9. Hz. Yakub’un (a.s.), oğlu Hz.Yusuf’un hasretinden dolayı kapanan gözleri o gün görmeye başlamıştır.
10. Hz. Eyyûb (a.s.) hastalığından o gün şifaya kavuşmuştur.(Sahih-i Müslim Şerhi, 6.140.)
Hz. Âişe’nın belirttiğine göre, Kâbe’nin örtüsü daha önceleri  Aşûre gününde değiştirilirdi.
İşte böylesine mânalı ve kudsî hâdiselerin yıldönümü olan bu mübarek gün ve gece, Saadet Asrından beri Müslümanlarca hep kutlana gelmiştir. Bugünlerde ibadet için daha çok zaman ayırmışlar, başka günlere nispetle daha fazla hayır hasenatta bulunmuşlardır. Çünkü Cenab-ı Hakkın bugünlerde yapılan ibadetleri, edilen tövbeleri kabul edeceğine dair hadisler mevcuttur.
Aşure Gününde ilk akla gelen ibadet ise, oruç tutmaktır. Muharrem ayı ve Aşûre Günü, Ehl-i Kitap olan Hıristiyan ve Yahudiler tarafından da mukaddes sayılırdı. Nitekim Peygamberimiz Aleyhissalâtü Vesselam Medine’ye hicret buyurduktan sonra orada yaşayan Yahudilerin oruçlu olduklarını öğrendi. “Bu ne orucudur?” diye sordu.

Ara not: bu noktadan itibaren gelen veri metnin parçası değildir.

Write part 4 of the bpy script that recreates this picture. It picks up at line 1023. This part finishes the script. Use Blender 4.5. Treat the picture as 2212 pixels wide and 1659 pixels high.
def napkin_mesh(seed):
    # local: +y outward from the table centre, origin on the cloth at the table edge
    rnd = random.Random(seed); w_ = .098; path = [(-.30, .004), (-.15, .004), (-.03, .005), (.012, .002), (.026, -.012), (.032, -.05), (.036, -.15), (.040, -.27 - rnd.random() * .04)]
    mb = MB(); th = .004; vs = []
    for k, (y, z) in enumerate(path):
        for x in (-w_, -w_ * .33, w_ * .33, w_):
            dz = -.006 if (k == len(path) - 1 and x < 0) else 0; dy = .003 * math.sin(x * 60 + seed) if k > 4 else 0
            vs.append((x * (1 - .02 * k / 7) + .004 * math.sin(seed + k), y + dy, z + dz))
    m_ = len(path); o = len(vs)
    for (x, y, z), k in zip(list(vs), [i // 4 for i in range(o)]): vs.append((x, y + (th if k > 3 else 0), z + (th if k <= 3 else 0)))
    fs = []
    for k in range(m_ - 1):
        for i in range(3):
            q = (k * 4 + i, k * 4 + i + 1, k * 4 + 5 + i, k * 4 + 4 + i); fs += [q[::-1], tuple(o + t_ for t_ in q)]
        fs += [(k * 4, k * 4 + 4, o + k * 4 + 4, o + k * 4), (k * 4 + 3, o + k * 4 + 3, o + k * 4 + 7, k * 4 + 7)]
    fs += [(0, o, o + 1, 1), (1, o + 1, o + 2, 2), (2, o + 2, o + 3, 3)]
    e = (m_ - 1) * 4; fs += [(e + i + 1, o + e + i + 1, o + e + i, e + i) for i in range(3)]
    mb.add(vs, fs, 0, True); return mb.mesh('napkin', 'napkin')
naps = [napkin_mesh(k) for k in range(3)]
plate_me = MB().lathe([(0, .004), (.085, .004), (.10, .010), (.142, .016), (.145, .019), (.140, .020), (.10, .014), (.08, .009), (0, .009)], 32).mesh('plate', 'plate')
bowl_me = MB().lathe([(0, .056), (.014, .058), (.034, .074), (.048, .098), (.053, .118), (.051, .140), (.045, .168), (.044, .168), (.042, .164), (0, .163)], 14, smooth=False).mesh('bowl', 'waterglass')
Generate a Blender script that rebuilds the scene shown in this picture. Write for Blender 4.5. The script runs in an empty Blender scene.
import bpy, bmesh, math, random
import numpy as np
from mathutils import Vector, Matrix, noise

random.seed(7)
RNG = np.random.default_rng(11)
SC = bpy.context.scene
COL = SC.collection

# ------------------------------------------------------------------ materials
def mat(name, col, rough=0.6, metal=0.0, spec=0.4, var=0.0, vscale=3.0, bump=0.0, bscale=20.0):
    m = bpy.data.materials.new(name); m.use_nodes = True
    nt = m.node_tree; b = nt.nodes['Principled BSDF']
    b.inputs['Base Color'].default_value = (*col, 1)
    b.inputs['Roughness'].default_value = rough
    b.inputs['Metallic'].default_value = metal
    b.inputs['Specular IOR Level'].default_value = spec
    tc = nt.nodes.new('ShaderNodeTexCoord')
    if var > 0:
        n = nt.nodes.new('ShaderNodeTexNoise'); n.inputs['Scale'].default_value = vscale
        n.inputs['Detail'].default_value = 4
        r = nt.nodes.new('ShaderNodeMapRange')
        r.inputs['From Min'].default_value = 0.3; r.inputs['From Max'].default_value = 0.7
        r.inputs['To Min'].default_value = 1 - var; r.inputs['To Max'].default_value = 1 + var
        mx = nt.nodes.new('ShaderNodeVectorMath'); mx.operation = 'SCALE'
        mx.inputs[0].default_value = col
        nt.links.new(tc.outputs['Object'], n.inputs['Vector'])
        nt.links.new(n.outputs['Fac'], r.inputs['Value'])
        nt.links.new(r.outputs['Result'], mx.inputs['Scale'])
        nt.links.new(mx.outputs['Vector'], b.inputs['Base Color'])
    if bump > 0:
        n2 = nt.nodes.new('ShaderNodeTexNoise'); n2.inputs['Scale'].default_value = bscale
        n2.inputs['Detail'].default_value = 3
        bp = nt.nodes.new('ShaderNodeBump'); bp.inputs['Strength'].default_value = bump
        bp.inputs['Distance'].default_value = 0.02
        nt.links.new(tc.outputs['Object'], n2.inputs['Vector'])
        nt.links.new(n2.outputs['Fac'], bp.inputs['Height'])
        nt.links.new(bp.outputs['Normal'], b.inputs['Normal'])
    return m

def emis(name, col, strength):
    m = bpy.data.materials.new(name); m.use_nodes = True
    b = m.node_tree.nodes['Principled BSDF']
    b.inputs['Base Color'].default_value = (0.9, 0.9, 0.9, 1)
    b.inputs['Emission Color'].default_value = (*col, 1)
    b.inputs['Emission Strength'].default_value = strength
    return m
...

Yahudiler, “Bugün Allah’ın Musa’yı düşmanlarından kurtardığı Firavun’u boğdurduğu gündür. Hz. Musa (a.s.) şükür olarak bugün oruç tutmuştur” dediler.
Bunun üzerine Resulullah Aleyhissalâtü Vesselam da, “Biz, Musa’nın sünnetini ihyaya sizden daha çok yakın ve hak sahibiyiz” buyurdu ve o gün oruç tuttu, tutulmasını da emretti.(Ibni Mâce, Siyam: 31.) Zaten Sevgili Peygamberimiz Hz. Âişe’nin rivayetine göre Medine’de iken de bu gün oruç tutuyordu. (Buhari, savm:69)
Aşûre günü yalnız Ehl-i kitap arasında değil, Nuh Aleyhisselâmdan itibaren mukaddes olarak biliniyor, İslam öncesi Cahiliye dönemi Arapları arasında İbrahim Aleyhisselâmdan beri mukaddes bir gün olarak biliniyor ve oruç tutuluyordu.
Bu hususta Hazret-i Âişe validemiz şöyle demektedir:
“Aşûre, Kureyş kabilesinin Cahiliye döneminde oruç tuttuğu bir gündü. Resulullah da buna uygun hareket ediyordu. Medine’ye hicret edince bu orucu devam ettirmiş ve başkalarına da emretti. Fakat Ramazan orucu farz kılınınca kendisi Aşûre gününde oruç tutmayı bıraktı. Bundan sonra Müslümanlardan isteyen bugünde oruç tuttu, isteyen tutmadı.”  (Buhari, Savm: 69).
O zamanlar henüz Ramazan orucu farz kılınmadığı için Peygamberimiz ve Sahabileri vacip olarak o günde oruç tutuyorlardı. Ne zaman ki, Ramazan orucu farz kılındı, bundan sonra Peygamberimiz herkesi serbest bıraktı. “İsteyen tutar, isteyen terk edebilir” buyurdu.(Müslim. Siyam: 117.) Böylece Aşûre orucu sünnet bir oruç olarak kalmış oldu.